The discomfort of going your own way
Most importantly, we're avoiding jumping into whatever everyone else is jumping into just for the sake of following the crowd. This feels very uncomfortable, I'll be honest. When everyone moves in the same direction, that's where the money flows. And money has a gravitational pull that's hard to resist.
But I also have to say that money tends to have a short-term, short-sighted view of spaces. Capital chases what looks like it's working right now. It rewards speed over depth, imitation over originality, scale over craft. If you want to be a long-term business, which is what we're aiming to do with Tuist, you need to think differently.
Think out of the box, like Apple used to say.
We're going deep into areas like build systems to understand them well.
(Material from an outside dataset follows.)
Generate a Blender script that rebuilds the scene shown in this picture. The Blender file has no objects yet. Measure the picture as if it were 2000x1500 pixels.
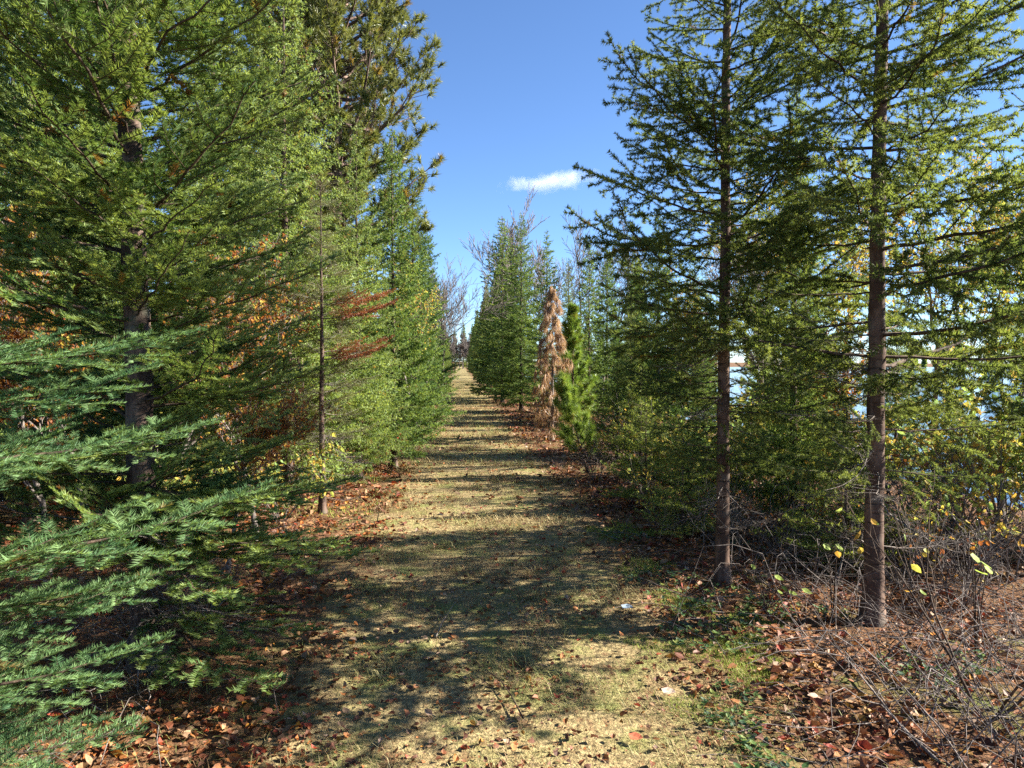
import bpy, math, random
import numpy as np
from mathutils import Vector, Matrix, Euler

SC = bpy.context.scene
COL = SC.collection
R = math.radians
PI = math.pi

# ------------------------------------------------------------------ camera
F_PX, HOR, YAW, EYE = 1500.0, 705.0, R(3.93), 1.6
cam_d = bpy.data.cameras.new('camera')
cam_d.sensor_width = 36.0
cam_d.lens = 36.0 * F_PX / 2000.0
cam_d.clip_start = 0.05
cam_d.clip_end = 5000.0
cam = bpy.data.objects.new('camera', cam_d)
cam.location = (0, 0, EYE)
cam.rotation_euler = (R(90) - math.atan(45 / F_PX), 0, -YAW)
COL.objects.link(cam)
SC.camera = cam

# ------------------------------------------------------------------ sky and sun
SUN_AZ, SUN_EL = R(86), R(31)          # azimuth from +Y (along the path) towards +X
world = bpy.data.worlds.new('World')
SC.world = world
world.use_nodes = True
wn = world.node_tree
bg = wn.nodes['Background']
sky = wn.nodes.new('ShaderNodeTexSky')
sky.sky_type = 'NISHITA'
sky.sun_disc = False
sky.sun_elevation = SUN_EL
sky.sun_rotation = SUN_AZ
sky.altitude = 2500.0
sky.air_density = 0.95
sky.dust_density = 0.6
sky.ozone_density = 6.0
wn.links.new(sky.outputs[0], bg.inputs[0])
bg.inputs[1].default_value = 0.057
sd = bpy.data.lights.new('sun', 'SUN')
sd.energy = 4.6
sd.angle = R(0.53)
sd.color = (1.0, 0.945, 0.85)
sun = bpy.data.objects.new('sun', sd)
sun_dir = Vector((math.sin(SUN_AZ) * math.cos(SUN_EL), math.cos(SUN_AZ) * math.cos(SUN_EL), math.sin(SUN_EL)))
sun.rotation_euler = sun_dir.to_track_quat('Z', 'Y').to_euler()
COL.objects.link(sun)
vs = SC.view_settings
vs.view_transform = 'Standard'
vs.look = 'None'
vs.exposure = 2.2
vs.gamma = 1.0
SC.render.engine = 'CYCLES'
cy = SC.cycles
cy.max_bounces = 4
cy.diffuse_bounces = 3
cy.glossy_bounces = 2
cy.transmission_bounces = 3
cy.transparent_max_bounces = 4
cy.volume_bounces = 1
cy.caustics_reflective = False
cy.caustics_refractive = False
cy.sample_clamp_indirect = 6.0
cy.use_denoising = False

# ------------------------------------------------------------------ helpers
def at(px, depth):
    """Ground point (x, y) at a column of the photograph and a distance along the view axis."""
    lat = (px - 1000.0) / F_PX * depth
    return (math.sin(YAW) * depth + math.cos(YAW) * lat, math.cos(YAW) * depth - math.sin(YAW) * lat)

def zat(py, depth):
    return EYE - (py - HOR) / F_PX * depth

_rs = np.random.RandomState(5)
_LAT = _rs.rand(256, 256)
def vnoise(x, y, s=1.0):
    x = np.asarray(x, float) * s + 71.3
    y = np.asarray(y, float) * s + 37.7
    xi = np.floor(x).astype(int); yi = np.floor(y).astype(int)
    fx = x - xi; fy = y - yi
    fx = fx * fx * (3 - 2 * fx); fy = fy * fy * (3 - 2 * fy)
    g = lambda a, b: _LAT[a % 256, b % 256]
    return (g(xi, yi) * (1 - fx) + g(xi + 1, yi) * fx) * (1 - fy) + (g(xi, yi + 1) * (1 - fx) + g(xi + 1, yi + 1) * fx) * fy

def sstep(a, b, t):
    t = np.clip((np.asarray(t, float) - a) / (b - a), 0, 1)
    return t * t * (3 - 2 * t)

PATH_C = 0.2
def path_c(y):
    return 0.28 - 0.44 * sstep(7, 24, y)
def path_half(y):
    return 1.14 - 0.16 * sstep(7, 24, y) + 0.26 * (vnoise(y, 3.0, 0.35) - 0.5)

def height(x, y):
    x = np.asarray(x, float); y = np.asarray(y, float)
    h = 0.10 * (vnoise(x, y, 0.45) - 0.5) + 0.05 * (vnoise(x, y, 1.7) - 0.5)
    side = sstep(1.0, 2.2, np.abs(x - path_c(y)))
    h = h * (0.35 + 0.9 * side)
    h = h - 2.9 * sstep(4.5, 19.0, x) - 0.12 * sstep(2.2, 4.0, x)
    return h

def gz(x, y):
    return float(height(x, y))

class MB:
    """Collects triangles: points, faces, material numbers and a colour for each point."""
    def __init__(s):
        s.V, s.F, s.M, s.C, s.S, s.n = [], [], [], [], [], 0
    def add(s, v, f, m=0, c=(0.5, 0.5, 0.5), smooth=False):
        v = np.asarray(v, float).reshape(-1, 3); f = np.asarray(f, int).reshape(-1, 3)
        if len(v) == 0: return
        c = np.asarray(c, float)
        if c.ndim == 1: c = np.tile(c, (len(v), 1))
        s.V.append(v); s.F.append(f + s.n); s.M.append(np.full(len(f), m)); s.C.append(c)
        s.S.append(np.full(len(f), smooth)); s.n += len(v)
    def join(s, o, mat=None):
        for v, f, m, c, sm in zip(o.V, o.F, o.M, o.C, o.S):
            pass
        v, f, m, c, sm = o.arrays()
        if mat is not None:
            A = np.array(mat)
            v = v @ A[:3, :3].T + A[:3, 3]
        s.V.append(v); s.F.append(f + s.n); s.M.append(m); s.C.append(c); s.S.append(sm); s.n += len(v)
    def arrays(s):
        return (np.concatenate(s.V), np.concatenate(s.F), np.concatenate(s.M), np.concatenate(s.C), np.concatenate(s.S))
    def mesh(s, name, mats):
        v, f, m, c, sm = s.arrays()
        me = bpy.data.meshes.new(name)
        me.vertices.add(len(v)); me.vertices.foreach_set('co', v.astype(np.float32).ravel())
        me.loops.add(len(f) * 3); me.loops.foreach_set('vertex_index', f.astype(np.int32).ravel())
        me.polygons.add(len(f))
        me.polygons.foreach_set('loop_start', (np.arange(len(f)) * 3).astype(np.int32))
        for x in mats: me.materials.append(x)
        me.polygons.foreach_set('material_index', m.astype(np.int32))
        me.polygons.foreach_set('use_smooth', sm.astype(bool))
        a = me.attributes.new('col', 'FLOAT_COLOR', 'POINT')
        a.data.foreach_set('color', np.concatenate([c, np.ones((len(c), 1))], 1).astype(np.float32).ravel())
        me.update(calc_edges=True)
        return me

def link(name, me, parent=None, loc=(0, 0, 0), rot=(0, 0, 0), sc=1.0):
    o = bpy.data.objects.new(name, me)
    COL.objects.link(o)
    o.parent = parent
    o.location = loc; o.rotation_euler = rot
    o.scale = (sc, sc, sc) if not hasattr(sc, '__len__') else sc
    return o

def tag(o, label=None, cat=None, group=None, kind=None):
    if label: o['label'] = label
    if cat: o['category'] = cat
    if group: o['group'] = group
    if kind: o['kind'] = kind
    return o

def empty(name, loc, label, cat, group=None, rz=0.0):
    o = bpy.data.objects.new(name, None)
    COL.objects.link(o)
    o.location = loc; o.rotation_euler = (0, 0, rz); o.empty_display_size = 0.2
    return tag(o, label, cat, group)

def nrm(a):
    return a / np.maximum(np.linalg.norm(a, axis=-1, keepdims=True), 1e-9)

def segs_tube(mb, P0, P1, r0, r1, m=0, sides=3, c=(0.5, 0.5, 0.5)):
    P0 = np.asarray(P0, float); P1 = np.asarray(P1, float)
    n = len(P0)
    if n == 0: return
    r0 = np.broadcast_to(np.asarray(r0, float), (n,)); r1 = np.broadcast_to(np.asarray(r1, float), (n,))
    d = nrm(P1 - P0)
    ref = np.where(np.abs(d[:, 2:3]) > 0.9, np.array([[1., 0, 0]]), np.array([[0., 0, 1]]))
    a = nrm(np.cross(d, ref)); b = np.cross(d, a)
    th = np.arange(sides) * 2 * PI / sides
    ring = a[:, None, :] * np.cos(th)[None, :, None] + b[:, None, :] * np.sin(th)[None, :, None]
    v = np.concatenate([P0[:, None, :] + ring * r0[:, None, None], P1[:, None, :] + ring * r1[:, None, None]], 1)
    f = []
    for k in range(sides):
        k2 = (k + 1) % sides
        f += [[k, k2, sides + k2], [k, sides + k2, sides + k]]
    f = np.array(f)[None] + (np.arange(n) * 2 * sides)[:, None, None]
    mb.add(v, f, m, c, smooth=True)

def poly_tube(mb, pts, rad, m=0, sides=8, c=(0.5, 0.5, 0.5), wob=0.0, rng=None, cap=True):
    pts = np.asarray(pts, float); rad = np.asarray(rad, float)
    n = len(pts)
    d = nrm(np.gradient(pts, axis=0))
    ref = np.array([0.0, 1, 0]) if abs(d[0][1]) < 0.8 else np.array([1.0, 0, 0])
    a = nrm(np.cross(d, ref)); b = np.cross(d, a)
    th = np.arange(sides) * 2 * PI / sides
    rr = rad[:, None] * np.ones(sides)[None]
    if wob and rng is not None: rr = rr * (1 + wob * (rng.rand(n, sides) - 0.5))
    v = pts[:, None, :] + (a[:, None, :] * np.cos(th)[None, :, None] + b[:, None, :] * np.sin(th)[None, :, None]) * rr[:, :, None]
    f = []
    for i in range(n - 1):
        for k in range(sides):
            k2 = (k + 1) % sides
            p, q, r_, s_ = i * sides + k, i * sides + k2, (i + 1) * sides + k2, (i + 1) * sides + k
            f += [[p, q, r_], [p, r_, s_]]
    v = v.reshape(-1, 3)
    if cap:
        v = np.concatenate([v, pts[-1:]]); t = len(v) - 1
        for k in range(sides): f.append([(n - 1) * sides + k, (n - 1) * sides + (k + 1) % sides, t])
    mb.add(v, f, m, c, smooth=True)

# ------------------------------------------------------------------ materials
def mat_new(name):
    m = bpy.data.materials.new(name)
    m.use_nodes = True
    nt = m.node_tree
    for n in list(nt.nodes): nt.nodes.remove(n)
    out = nt.nodes.new('ShaderNodeOutputMaterial')
    return m, nt, out

def N(nt, t, **kw):
    n = nt.nodes.new(t)
    for k, v in kw.items():
        if k.startswith('i_'):
            key = k[2:]
            n.inputs[int(key) if key.isdigit() else key.replace('_', ' ')].default_value = v
        else: setattr(n, k, v)
    return n

def rgba(c): return (c[0], c[1], c[2], 1.0)

def mixc(nt, fac, a, b, mode='MIX'):
    n = nt.nodes.new('ShaderNodeMix'); n.data_type = 'RGBA'; n.blend_type = mode
    for s, v in ((0, fac), (6, a), (7, b)):
        if isinstance(v, bpy.types.NodeSocket): nt.links.new(v, n.inputs[s])
        else: n.inputs[s].default_value = v if s == 0 else rgba(v)
    return n.outputs[2]

def foliage_mat(name, dark, light, trans=0.3, rough=0.42, spec=0.35, warm=None):
    """Needles: a tint stored for each shoot, a shift for each bough."""
    m, nt, out = mat_new(name)
    att = N(nt, 'ShaderNodeAttribute', attribute_name='col')
    sep = N(nt, 'ShaderNodeSeparateColor'); nt.links.new(att.outputs['Color'], sep.inputs[0])
    oi = N(nt, 'ShaderNodeObjectInfo')
    a1 = N(nt, 'ShaderNodeMath', operation='MULTIPLY_ADD', i_1=0.45, i_2=-0.2); nt.links.new(oi.outputs['Random'], a1.inputs[0])
    ad = N(nt, 'ShaderNodeMath', operation='ADD', use_clamp=True); nt.links.new(sep.outputs[0], ad.inputs[0]); nt.links.new(a1.outputs[0], ad.inputs[1])
    c = mixc(nt, ad.outputs[0], dark, light)
    if warm: c = mixc(nt, sep.outputs[1], c, warm)
    p = N(nt, 'ShaderNodeBsdfPrincipled', i_Roughness=rough)
    p.inputs['Specular IOR Level'].default_value = spec
    nt.links.new(c, p.inputs['Base Color'])
    t = N(nt, 'ShaderNodeBsdfTranslucent')
    c2 = mixc(nt, 1.0, c, (1.25, 1.15, 0.6), 'MULTIPLY')
    nt.links.new(c2, t.inputs[0])
    mx = N(nt, 'ShaderNodeMixShader'); mx.inputs[0].default_value = trans
    nt.links.new(p.outputs[0], mx.inputs[1]); nt.links.new(t.outputs[0], mx.inputs[2])
    nt.links.new(mx.outputs[0], out.inputs[0])
    return m

def colour_mat(name, trans=0.25, rough=0.55, spec=0.25, gain=1.0):
    """Leaves and grass: the colour of each leaf or blade is stored on it."""
    m, nt, out = mat_new(name)
    att = N(nt, 'ShaderNodeAttribute', attribute_name='col')
    geo = N(nt, 'ShaderNodeNewGeometry')
    no = N(nt, 'ShaderNodeTexNoise', i_Scale=90.0, i_Detail=2.0); nt.links.new(geo.outputs['Position'], no.inputs['Vector'])
    mr = N(nt, 'ShaderNodeMapRange', i_1=0.3, i_2=0.7, i_3=0.75 * gain, i_4=1.2 * gain); nt.links.new(no.outputs[0], mr.inputs[0])
    cc = N(nt, 'ShaderNodeCombineColor')
    for k in range(3): nt.links.new(mr.outputs[0], cc.inputs[k])
    c = mixc(nt, 1.0, att.outputs['Color'], cc.outputs[0], 'MULTIPLY')
    p = N(nt, 'ShaderNodeBsdfPrincipled', i_Roughness=rough)
    p.inputs['Specular IOR Level'].default_value = spec
    nt.links.new(c, p.inputs['Base Color'])
    t = N(nt, 'ShaderNodeBsdfTranslucent'); nt.links.new(c, t.inputs[0])
    mx = N(nt, 'ShaderNodeMixShader'); mx.inputs[0].default_value = trans
    nt.links.new(p.outputs[0], mx.inputs[1]); nt.links.new(t.outputs[0], mx.inputs[2])
    nt.links.new(mx.outputs[0], out.inputs[0])
    return m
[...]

Not superficially. Not just enough to ship a product. Deeply enough that when we intersect that knowledge with AI, we can bring something of real value to companies. Something shaped by our particular obsession with this problem space.
We announced recently that we are going to solve compute. But not compute for the sake of compute. We are building on compute capabilities so that we can enable creative solutions for productivity, which is what we are truly obsessed with solving. From all the learnings we got at Shopify, from making developers productive, from working very close to the tools, from understanding them deeply, we learned that you need to build domain building blocks so that you can model those problem spaces properly. That's what we're doing. We're not entering compute to compete on price or speed. We're entering it because compute is a foundation on top of which we can build something different. It's not that we're the only ones thinking about developer productivity. But we are very obsessed with it, and that obsession, combined with years of working close to the tools, gives us a particular perspective that shapes everything we build.
The bet
This is ultimately a bet.
A bet that obsession matters more than speed. That personality matters more than feature parity. That going deep matters more than going wide. That building something you love using yourself every day produces better outcomes than optimizing for metrics in a pitch deck.
It's not the easy path. It's not the path that gets you the loudest applause or the biggest funding round. But I believe it's the path that leads to products people actually love, companies that actually last, and work that you can actually be proud of.
That's what we're building at Tuist. Not just a product. A point of view.